You’re right, Tom, I was being mentally led astray by the fact that some Evangelicals also have the Catholic view of hell but have a different view of how you get there, and not long ago I was having an argument with an Evangelical on this very subject.

The RCC teaching, frankly, I don’t understand well enough to comment on. Your explanation of it was interesting but left me with unanswered questions. However, we’ve already dragged this thread too far away from its subject so maybe another time.

You HOPE to get a better job
You WISH to get a million dollars
You PRAY for God to do what is best.

Domina,

Sorry for the delay in answering, you can well see why analogies using life on earth to explain Godly things don’t completely hold up.

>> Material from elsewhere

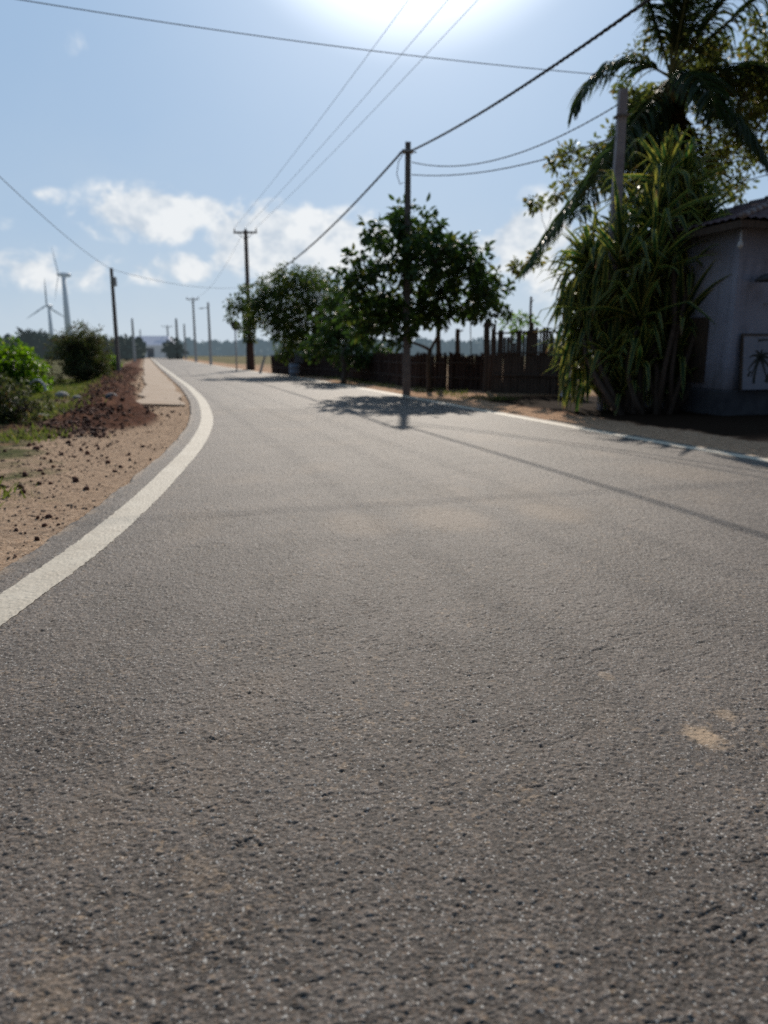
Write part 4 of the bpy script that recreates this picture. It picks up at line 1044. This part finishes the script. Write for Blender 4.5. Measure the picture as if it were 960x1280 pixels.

I understand you counter-analogy of never having known the parents and also the orphanage. But God is not a person here on earth, yes I believe that Jesus was God on earth, but he was only here for a short time.

Let’s say God did reveal himself, what would he have to do to get you to believe it was him? If you did believe and he told you to read the bible that he left, would you want more?

There is a joke.

A town begins to flood and a local believer proclaims that God will save him. The water rises to the level of his porch, a boat comes along and he is invited in. The man says, “No God will save me from this flood.” The water continues to rise and he climbs to the roof of the porch, another boat comes along and again he refuses to go proclaiming God will save him. The water continues to rise and he climbs to the second story on his house, a helicopter comes and he still proclaims, “God will save me, I have faith.” Eventually, he dies in the flood. When he gets to Heaven, he asks God, “Why did you not save me from the flood?” God’s reply, “I sent two boats and a helicopter, what more did you want?”

The point is God sent us the Bible, by communicating with others in the past, He sent his son Jesus to be the ultimate sacrifice, he gave humans a nature to seek something more than themselves and he still communicates with people today. We are the messengers of God, we are to show all people what a loving God he truely is. If you choose not to believe the bible and the followers, then what more do you want God to do?